Z powodu afery jaka rozpętała się wokół Tomasza Lisa, gdy kolejne kobiety potwierdzały naganne zachowania byłej medialnej gwiazdy salonu III RP, Lis stracił stanowisko redaktora naczelnego tygodnika „Newsweek Polska”.
„Prokuratura umorzyła śledztwo w tym zakresie ze względu na przedawnienie czynów. To decyzja, która będzie miała fatalne skutki dla kobiet w Polsce” – skomentował w social mediach dziennikarz wp.pl Szymon Jadczak.
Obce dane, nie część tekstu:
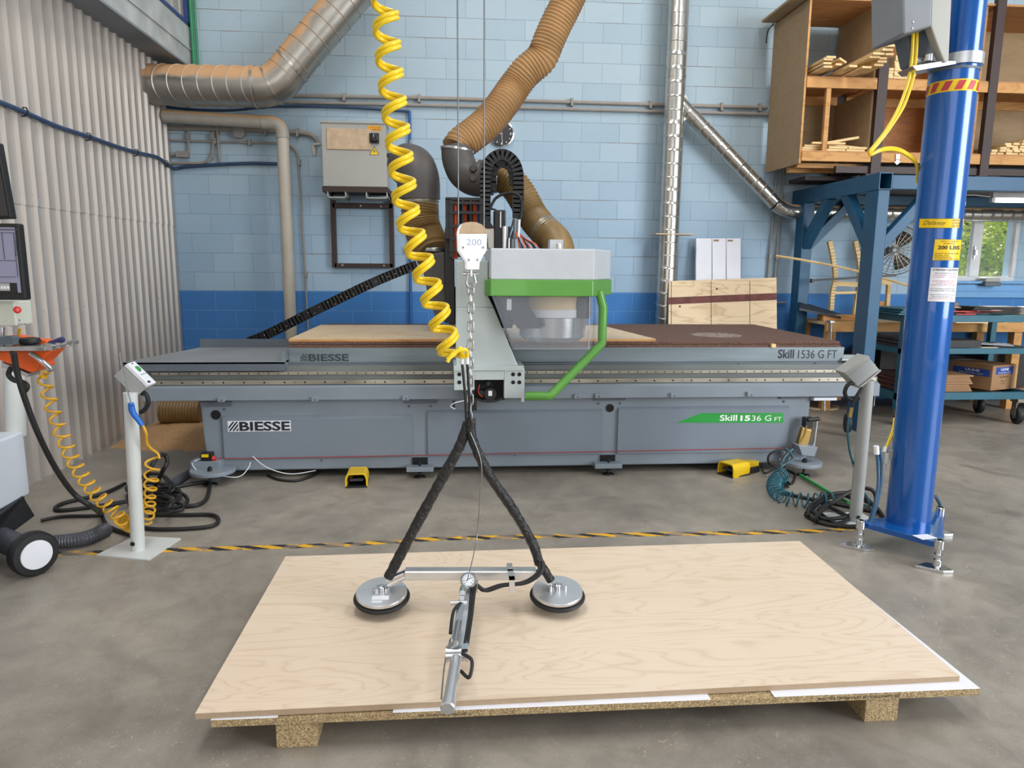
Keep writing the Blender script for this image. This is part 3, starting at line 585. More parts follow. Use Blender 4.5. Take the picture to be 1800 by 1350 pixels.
for x in (806, 851):
    p = A(x, 400, LY); tp_ = A(x, 0, LY); MB().cyl((p.x, LY+.01, p.z-.02), (p.x if x < 830 else p.x, LY+.01, 6), .0026, 8).build('wire_rope', M['wire'], pbk)
# yellow double coil hose of the hoist
ph = [A(655, -330, LY), A(664, -170, LY), A(671, -60, LY), A(676, 0, LY), A(684, 110, LY), A(700, 245, LY), A(716, 375, LY), A(741, 460, LY-.01), A(768, 545, LY-.02), A(783, 590, LY-.02), A(796, 632, LY-.02)]
RA = lambda u: .052 if u > .1 else .046
chh = thing('coiled_air_hose', 'bright yellow double coiled air hose hanging beside the pulley ropes', 'hose', A(796, 632, LY))
for k in (0, 1):
    helix(ph, lambda u: .040*(1+.05*u), 19.6, .0086, 10, phase=PI*.9, sgn=1, per=26, off=k*.0165).build('hose_coil', M['yellow'], chh)
    MB().tube(crv([A(786, 632, LY-.06)+Vector((0, 0, -k*.01)), A(797, 624-k*4, LY-.05), A(810+k*9, 612+k*3, LY-.03), A(812+k*9, 630, LY-.02)], 8), .0075, 8).build('hose_end', M['yellow'], chh)
# ================================================================== CNC ROUTER
def pp(pts, Y): return [A(x, y, Y) for x, y in pts]
def rbox(x0, x1, y0, y1, Y0, Y1, mb=None):
    """box whose front face (plane Y0) spans the photo rectangle"""
    a, b = A((x0+x1)/2, y1, Y0), A((x0+x1)/2, y0, Y0); l, r_ = A(x0, (y0+y1)/2, Y0).x, A(x1, (y0+y1)/2, Y0).x
    return (mb or MB()).box(l, r_, Y0, Y1, a.z, b.z)
cnc = thing('cnc_router', 'long grey CNC machining centre with a brown table and green framed head', 'machine', (.5, 5.5, 0))
BY = 5.02
bx0, bx1 = A(352, 720, BY).x, A(1424, 720, BY).x
bp = [(bx0, BY, .60), (bx0+.01, BY, .30), (bx0+.03, BY, .10), (bx0+.06, BY, .055), (bx1-.18, BY, .055), (bx1-.12, BY, .13), (bx1-.045, BY, .2), (bx1-.01, BY, .30), (bx1, BY, .60)]
body = MB().prism(bp, (0, 1.5, 0)).build('base', M['grey'], cnc, bevel=.01)
for (a, b, c, d) in ((393, 725, 732, 803), (752, 1058, 722, 799), (1085, 1384, 716, 795)):
    l, r_ = A(a, 760, BY).x, A(b, 760, BY).x; t_, bo = A((a+b)/2, c, BY).z, A((a+b)/2, d, BY).z
    MB().hexa([(l, BY-.018, bo), (r_, BY-.018, bo), (r_, BY+.002, bo), (l, BY+.002, bo), (l, BY-.018, t_-.012), (r_, BY-.018, t_-.012), (r_, BY+.002, t_+.012), (l, BY+.002, t_+.012)]).build('base_panel', M['grey2'], cnc, bevel=.002)
for (x, y, r_) in ((380, 729, .034), (1072, 717, .030)):
    c = A(x, y, BY); o = MB().lathe([(r_*1.06, 0), (r_*1.06, .004), (r_*.96, .005), (r_*.96, .0045)], c, (0, -1, 0), 28).build('port', M['dgrey'], cnc)
    MB().lathe([(r_*.94, .0055), (r_*.94, .006)], c, (0, -1, 0), 28).build('port_opening', M['dark'], o)
# dark strips imitating the shade under the beam, tabs, foot plates
for x0, x1, y0, y1 in ((352, 406, 706, 714), (712, 768, 701, 709), (1046, 1100, 696, 704), (1372, 1422, 694, 701)):
    rbox(x0, x1, y0, y1, BY-.02, BY+.01).build('shade_strip', M['dgrey'], cnc)
for x, y in ((388, 702), (553, 701), (713, 699), (1015, 696), (1052, 695), (1185, 694), (1320, 692)):
    t = rbox(x-6, x+6, y-3, y+5, 4.93, 4.96).build('tab', M['grey'], cnc, bevel=.003)
    MB().lathe([(.004, .0), (.004, .002)], A(x+1, y+2, 4.93), (0, -1, 0), 10).build('bolt_hole', M['dark'], t)
for x, y in ((395, 719), (719, 714), (757, 714), (1052, 709), (1090, 709), (1378, 706), (566, 809), (905, 800), (1230, 795)):
    MB().lathe([(.009, 0), (.009, .004), (.006, .006)], A(x, y, BY-.001), (0, -1, 0), 12).build('bolt', M['dgrey'], cnc)
for x in (738, 1070):
    fp_ = rbox(x-24, x+24, 822-(x-738)*.018, 830-(x-738)*.018, BY-.09, BY+.05).build('foot_plate', M['grey'], cnc, bevel=.004)
    c = A(x, 824-(x-738)*.018, BY-.05); MB().box(c.x-.055, c.x+.055, BY-.012, BY, .075, .135).build('foot_pocket', M['dark'], fp_)
    MB().cyl((c.x, BY-.045, .012), (c.x, BY-.045, .12), .009).lathe([(.042, 0), (.038, .008), (.018, .014)], (c.x, BY-.045, 0), (0, 0, 1), 24).lathe([(.018, 0), (.018, .012)], (c.x, BY-.045, .03), (0, 0, 1), 6).build('levelling_foot', M['black'], fp_)
for x, s_ in ((375, -1), (1405, 1)):
    c = A(x, 838, 4.93); c.z = .075; mb = MB().lathe([(.15, 0), (.15, .022), (.148, .024)], c, (0, 0, 1), 36); mb.box(c.x-.15, c.x+.05, c.y, c.y+.1, .075, .15) if s_ < 0 else mb.box(c.x-.12, c.x+.05, c.y+.02, c.y+.12, .075, .16)
    o = mb.build('outrigger_pad', M['grey'], cnc, bevel=.004)
    MB().cyl((c.x, c.y-.06, .015), (c.x, c.y-.06, .13), .009).lathe([(.045, 0), (.042, .009), (.02, .014)], (c.x, c.y-.06, 0), (0, 0, 1), 24).lathe([(.018, 0), (.018, .02)], (c.x, c.y-.06, .1), (0, 0, 1), 6).build('levelling_foot', M['black'], o)
# beam, rails, table
rx0, rx1 = A(250, 690, 4.95).x, A(1547, 680, 4.95).x
mb = MB().box(rx0, rx1, 4.95, 6.3, .572, .662)
mb.hexa([(rx0, 4.95, .662), (rx1, 4.95, .662), (rx1, 6.3, .662), (rx0, 6.3, .662), (rx0, 4.985, .675), (rx1, 4.985, .675), (rx1, 6.3, .675), (rx0, 6.3, .675)])
bm_ = mb.build('side_beam', M['grey'], cnc, bevel=.003)
MB().box(rx0, rx1, 4.992, 6.2, .675, .71).box(rx0, rx1, 5.01, 6.2, .71, .765).box(rx0, rx1, 5.03, 6.2, .765, .80).build('rail_bed', mat('rail_bed_grey', (112, 118, 116), .5, .2, .2, 4, stretch=(.3, 1, 1)), cnc)
lr = MB().box(rx0+.05, rx1-.02, 4.975, 4.99, .678, .708).build('linear_rail', M['rail'], cnc, bevel=.002)
ur = MB().box(rx0+.05, rx1-.02, 4.995, 5.008, .742, .764).build('linear_rail', M['rail'], cnc, bevel=.002)
hb = MB()
x = rx0+.12; k = 0
while x < rx1-.1:
    hb.lathe([(.0065, 0), (.0065, .0012)], (x, 4.9752, .693), (0, -1, 0), 8)
    if k % 4 == 2: hb.lathe([(.004, 0), (.004, .0012)], (x+.07, 4.9752, .693), (0, -1, 0), 8)
    x += .137; k += 1
hb.build('bolt_holes', M['dark'], lr)
hb = MB(); x = rx0+.1
while x < rx1-.1: hb.lathe([(.0048, 0), (.0048, .0012)], (x, 4.9952, .753), (0, -1, 0), 8); x += .0665
hb.build('bolt_holes', M['dark'], ur)
lx = A(507, 628, 5.1).x; tx1 = A(1484, 622, 5.1).x
fz0, fz1 = .812, .918
fs = MB().prism([(lx, 5.1, fz0), (tx1-.05, 5.1, fz0), (tx1-.005, 5.1, fz0+.04), (tx1, 5.1, fz1), (lx, 5.1, fz1)], (0, 1.6, 0)).build('table_frame', M['fascia'], cnc, bevel=.003)
MB().box(lx, tx1-.06, 5.07, 6.6, .800, fz0).build('table_ledge', M['dgrey'], cnc)
hb = MB()
for x_, y_ in ((547, 646), (697, 645), (1138, 641), (1161, 641), (1298, 640), (1433, 639)): hb.lathe([(.007, 0), (.007, .003)], A(x_, y_, 5.069), (0, -1, 0), 10)
hb.build('bolt_holes', M['dark'], fs)
sb = MB().box(lx+.005, tx1-.03, 5.105, 6.72, fz1, fz1+.02).build('spoilboard', M['brownboard'], cnc)
sb2 = MB().box(lx+.005, tx1-.03, 5.12, 6.70, fz1+.022, fz1+.042).build('spoilboard', M['brownboard'], cnc, bevel=.002)
MB().lathe([(.20, .0422), (.20, .0424)], (A(1260, 590, 5.6).x, 5.62, fz1), (0, 0, 1), 30).build('worn_patch', chip('worn_speckled_patch', (176, 168, 158), (92, 70, 58), 140), sb2)
# lettering on the fascia and base
def logo(x0, x1, y0, y1, Y, par, m1, bg=None):
    p0 = A(x0, y1, Y); p1 = A(x1, y0, Y); w, h = p1.x-p0.x, p1.z-p0.z
    if bg:
        pl = MB().box(p0.x, p1.x, Y-.002, Y, p0.z, p1.z).build('nameplate', bg, par); par2 = pl
        yy_ = Y-.003
    else: par2 = par; yy_ = Y-.0015
    q = h*.86; o = h*.07; mb = MB(); sx0 = p0.x+o
    mb2 = MB()
    for k in range(-1, 3):   # diagonal bars of the emblem, clipped to its square
        a = k*.36*q; pts = []
        for (u, v) in ((a, 0), (a+.2*q, 0), (a+.2*q+q*.8, q), (a+q*.8, q)): pts.append((u, v))
        def clip(poly, f, g):
            out = []
            for i in range(len(poly)):
                P_, Q_ = poly[i-1], poly[i]; fp2, fq = f(P_), f(Q_)
                if fq >= 0:
                    if fp2 < 0: t = fp2/(fp2-fq); out.append((P_[0]+(Q_[0]-P_[0])*t, P_[1]+(Q_[1]-P_[1])*t))
                    out.append(Q_)
                elif fp2 >= 0: t = fp2/(fp2-fq); out.append((P_[0]+(Q_[0]-P_[0])*t, P_[1]+(Q_[1]-P_[1])*t))
            return out
        pts = clip(pts, lambda s: s[0], 0); pts = clip(pts, lambda s: q-s[0], 0) if pts else pts
        if len(pts) > 2: mb2.add([(sx0+u, yy_, p0.z+o+v) for u, v in pts], [tuple(range(len(pts)))])
    mb2.build('emblem', m1, par2)
    text('BIESSE', (sx0+q*1.12, yy_, p0.z+o), p1.x-sx0-q*1.12-o, q, par2, m1, .03)
logo(401, 511, 739, 759, BY-.018, cnc, M['ink'], M['paper'])
logo(527, 614, 621, 636, 5.1, fs, M['worn'])
a = A(1367, 630, 5.1); b = A(1472, 614, 5.1); text('Skill', (a.x, 5.1, a.z), (b.x-a.x)*.27, b.z-a.z, fs, M['ink'], .02)
text('1536 G FT', (a.x+(b.x-a.x)*.34, 5.1, a.z), (b.x-a.x)*.66, (b.z-a.z)*.93, fs, M['ink'])
g = pp([(1188, 743), (1233, 726), (1377, 726), (1377, 743)], BY-.0185); dz = MB().prism([(p.x, BY-.0185, p.z) for p in g], (0, -.0012, 0)).build('model_decal', M['decal'], cnc)
for s_, x0, x1, y0, y1, bo in (('Skill', 1265, 1296, 729, 740, .02), ('15', 1301, 1319, 730, 740, .04), ('36 G', 1321, 1356, 730, 740, 0), ('FT', 1361, 1374, 733, 740, 0)):
    a = A(x0, y1, BY-.02); b = A(x1, y0, BY-.02); text(s_, (a.x, BY-.0198, a.z), b.x-a.x, b.z-a.z, dz, M['wink'], bo)
# red cord along the base
MB().tube([A(x, y, BY-.03) for x, y in ((385, 806), (440, 806), (600, 803), (900, 797), (1200, 791), (1400, 787))], .0035, 6).build('safety_cord', M['redrope'], cnc)
sw = rbox(352, 372, 797, 810, 4.93, 4.99).build('cord_switch', M['black'], cnc, bevel=.004); rbox(354, 366, 799, 804, 4.925, 4.93).build('sticker', M['lyel'], sw)
MB().lathe([(.012, 0), (.02, .01), (.012, .03)], A(372, 806, 4.95), (1, 0, 0), 14).build('coupling', M['red'], sw)
MB().tube(crv([A(352, 806, 4.95), A(338, 815, 4.93), A(352, 830, 4.9), A(385, 836, 4.88), A(420, 838, 4.9), A(437, 822, 4.95), A(440, 812, 4.98)], 8), .003, 6).build('switch_wire', M['paper'], cnc)
MB().tube(crv([A(444, 802, 4.98), A(470, 822, 4.95), A(510, 833, 4.95), A(555, 827, 5.02)], 8), .003, 6).build('switch_wire', M['paper'], cnc)
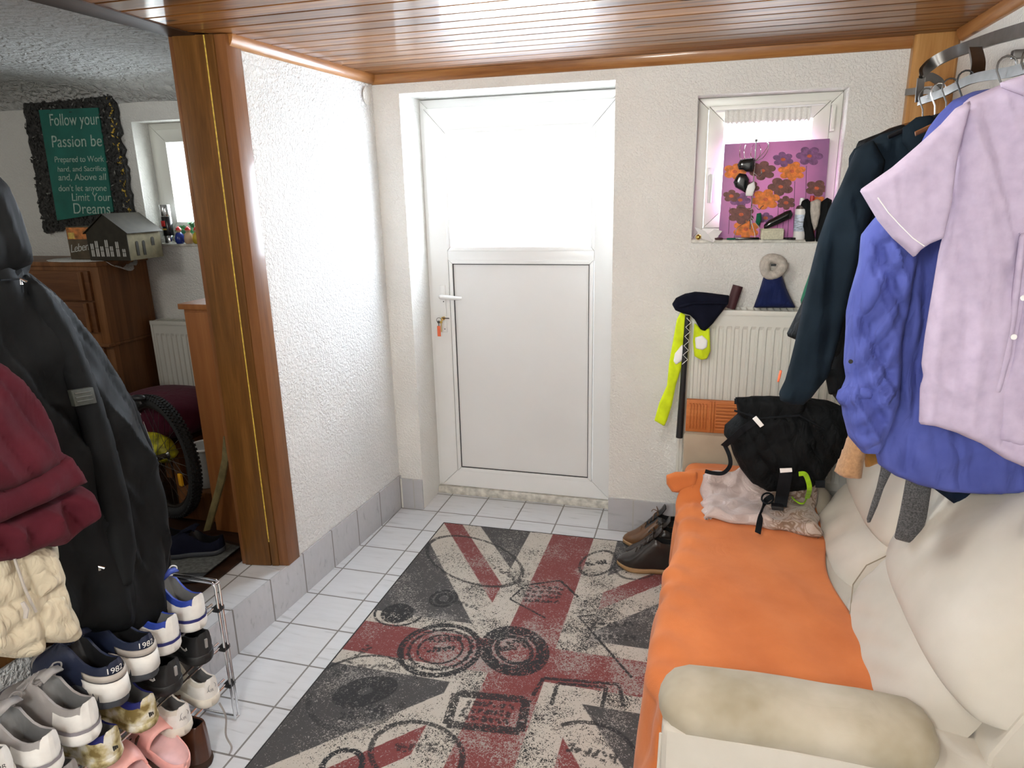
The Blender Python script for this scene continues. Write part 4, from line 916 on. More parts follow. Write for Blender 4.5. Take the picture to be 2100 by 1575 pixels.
for pts in ([(1550, 330), (1564, 324), (1575, 308), (1576, 296), (1570, 288)], [(1550, 330), (1562, 318), (1575, 300), (1572, 292)], [(1549, 330), (1540, 322), (1541, 305), (1545, 297)], [(1549, 330), (1558, 320), (1560, 305), (1557, 297)], [(1549, 332), (1530, 330), (1526, 310), (1529, 297)], [(1549, 332), (1520, 326), (1517, 308), (1519, 297)]):
    MB().tube(curve([A_(u, v, .012*math.sin(u)) for u, v in pts]), .0014, 6).build('hook_arm', M['chrome'], JS, smooth=True)
for pts in ([(1546, 420), (1538, 430), (1527, 426), (1510, 424)], [(1546, 420), (1556, 430), (1562, 424), (1566, 422)], [(1541, 446), (1530, 456), (1512, 468), (1505, 489)], [(1541, 446), (1552, 460), (1560, 472), (1561, 490)], [(1540, 450), (1545, 470), (1548, 480), (1548, 490)], [(1545, 352), (1556, 362), (1562, 355), (1560, 346)]):
    MB().tube(curve([A_(u, v, -.01) for u, v in pts]), .0016, 6).build('leg', M['chrome'], JS, smooth=True)
def blob(nm, label, cat, pts, y, th, m, group=None, h=.004, f=None):
    o = cloth(nm, px_y(pts, y), planeY(y), th, M[m], None, h, min(.02, th), f, 1, .004); return tag(o, label, cat, group)
M['black_gloss'] = mat('black_glossy', (.01, .01, .011), .15, 0, .1)
blob('hair_clip', 'glossy black hair clip hanging highest on the wire jewellery stand', 'hair clip', [(1512, 338), (1518, 328), (1532, 325), (1546, 324), (1548, 340), (1544, 352), (1530, 352), (1524, 348), (1515, 348)], yj-.012, .022, 'black_gloss')
blob('hair_clip', 'glossy black hair clip hanging below the first on the wire jewellery stand', 'hair clip', [(1510, 362), (1516, 355), (1530, 357), (1536, 368), (1534, 384), (1529, 396), (1520, 390), (1508, 384), (1504, 374)], yj-.012, .022, 'black_gloss')
blob('price_tag', 'small white paper tag hanging from the wire jewellery stand', 'tag', [(1536, 378), (1547, 372), (1549, 384), (1543, 402), (1529, 402), (1530, 384)], yj-.016, .003, 'white_plastic')
# open hairbrush / strap things
o = blob('hairbrush', 'black hairbrush leaning diagonally between the stand and spray can', 'hairbrush', [(1566, 462), (1576, 452), (1612, 433), (1622, 430), (1626, 440), (1622, 448), (1600, 458), (1576, 468), (1567, 470)], -.006+.02, .026, 'black_gloss')
o = blob('lighter', 'dark green and black lighter behind the white trinket box', 'lighter', [(1552, 438), (1561, 436), (1562, 452), (1556, 464), (1549, 458)], .008, .016, 'green')
# trinket box
q = at(1559, 494, 'y', -.0); q2 = at(1608, 474, 'y', -.0)
Bx = thing('trinket_box', 'small cream woven trinket box on the window sill', 'box', (q[0], 0, ZS))
M['woven'] = mat('cream_weave', (.60, .58, .44), .8, 0, .15, 120, .8, 160)
MB().box((q[0], -.008, ZS), (q2[0], .035, ZS+.045)).build('box_body', M['woven'], Bx, bevel=.008)
MB().tube([(q[0]+.004, -.009, ZS+.044), (q2[0]-.004, -.009, ZS+.044), (q2[0]-.004, .035, ZS+.044), (q[0]+.004, .035, ZS+.044)], .003, 8, closed=True).build('rim', M['woven'], Bx)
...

„Dziś wiele osób będzie pewnie broniło Tomasza Lisa. Niestety, polaryzacja zrobiła swoje. Ale mam do Was jedną prośbę - pomyślcie przez chwilę, zanim coś napiszecie, że na miejscu tych skrzywdzonych kobiet mogła być Wasza siostra, córka, mama, żona, partnerka, przyjaciółka” – podkreślił Jadczak.
Tomasz Lis już triumfuje, w swoim stylu. „Przegraliście, teraz możecie pojękiwać” – napisał w mediach społecznościowych pod adresem dziennikarza wp.pl Pawła Kapusty.